2 Bullish Euro Developments
Following our Week Ahead post there were 2 bullish developments for the euro:
- The ECB decided to include the Chinese yuan in its own reserves which means a lower demand (potentially, the bank may even add to the supply) for the dollar, adding another factor dragging on the dollar.
- Reports the US was softening its stance on Nafta talks decreased its value a full 1 percent versus the Mexican peso and the Canadian dollar.
Today, the dollar steadied as the euro declined.
As discussed, European stocks rallied. The Stoxx Europe 600 advanced, but not as much as the MSCI Asia Pacific index, as Japanese shares closed at multi-decade highs and shares in Hong Kong even hit a record.
A warning from Japan’s finance minister regarding wild swings in the foreign exchange market ended a five-day rally for the yen.
It also just so happens that the price reached the channel bottom, where supply increases.
Most base metals fell as did crude oil, potentially ending a sixth straight day and its longest rally since July, wiping out most of yesterday’s gains.
The market structure complex wheels are picking up speed with the return of the US market after Monday's holiday, global equity averages extending records on global economic growth, last week’s apparent taper tantrum and earnings season switching to a higher gear. It is becoming increasingly more complex to read all the many apparent contradicting signals. Investors will focus now on corporate results, ahead of central bank meetings in the US, Japan and Europe before the end of the month.
Up Ahead
- Earnings season ramps up: Taiwan Semiconductor Manufacturing (NYSE: TSM), ASML Holding NV ADR (NASDAQ: ASML), Bank of America Corp (NYSE: BAC), and Goldman Sachs Group Inc (NYSE: GS) are among some notable releases.
- Industrial production in the U.S. most likely increased in December, which would complete a solid year for manufacturing. The report is due on Wednesday.
- U.S. housing starts probably slipped in December for the first time in three months as frigid winter weather impeded work, forecasts show ahead of Thursday’s release.
- The Bank of Canada’s interest rate decision comes Wednesday.
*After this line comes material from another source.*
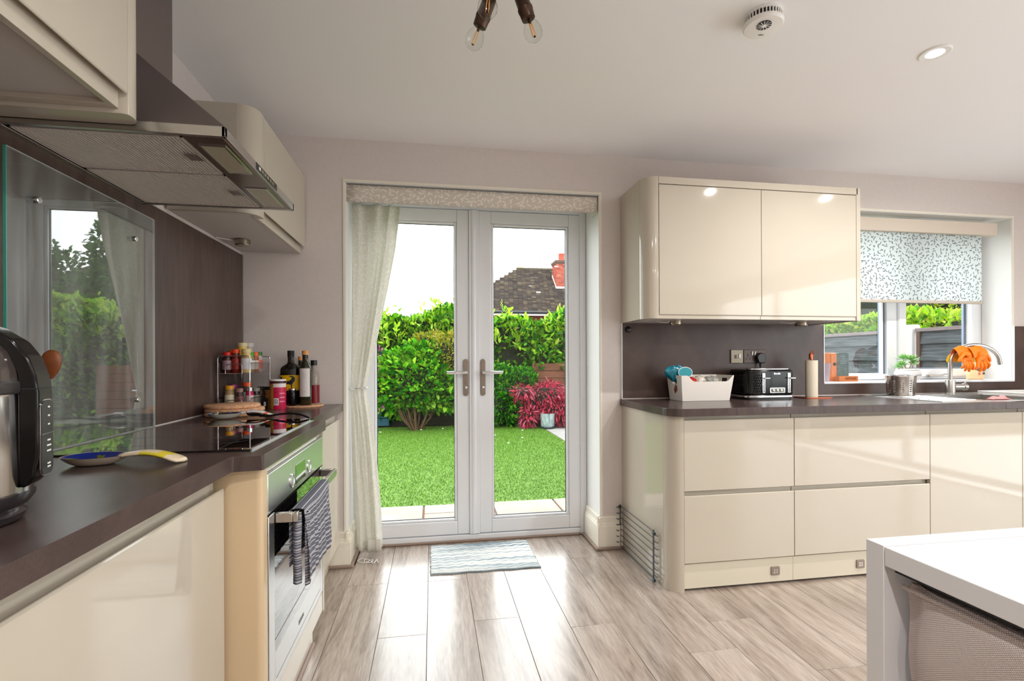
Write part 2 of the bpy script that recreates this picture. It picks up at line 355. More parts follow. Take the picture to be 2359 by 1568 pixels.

Monetary policy announcements are also due this week in South Korea, South Africa and Turkey.
- China releases fourth quarter GDP, December industrial production and retail sales Thursday.
Market Moves
Stocks
- The Stoxx Europe 600 Index climbed 0.1 percent as of 8:38 a.m. London time (3:38 EST).
- The MSCI All-Country World Index advanced 0.1 percent to the highest on record.
- The U.K.’s FTSE 100 Index gained less than 0.05 percent.
- Germany’s DAX Index increased 0.1 percent.
- The MSCI Emerging Market Index jumped 0.6 percent to the highest level on record.
- Futures on the S&P 500 Index jumped 0.4 percent to the highest level on record.
Currencies
- The dollar index climbed 0.25 percent, the first advance in a week.
- The euro dipped 0.2 percent to $1.2245, the first retreat in a week.
- The British pound declined 0.1 percent to $1.3784.
- The Japanese yen fell 0.1 percent to 110.68 per dollar, the first retreat in more than a week.
Bonds
- The yield on the U.S. 10-year Treasury decreased one basis point to 2.54 percent, the lowest level in more than a week.
- Germany’s 10-year yield sank one basis point to 0.58 percent.
- Britain’s 10-year yield declined one basis point to 1.314 percent.
Commodities
- Gold fell 0.1 percent to $1,338.57 an ounce, the first retreat in a week.
- West Texas Intermediate crude gained 0.1 percent to $64.35 a barrel, hitting the highest level in more than two years with its sixth consecutive advance.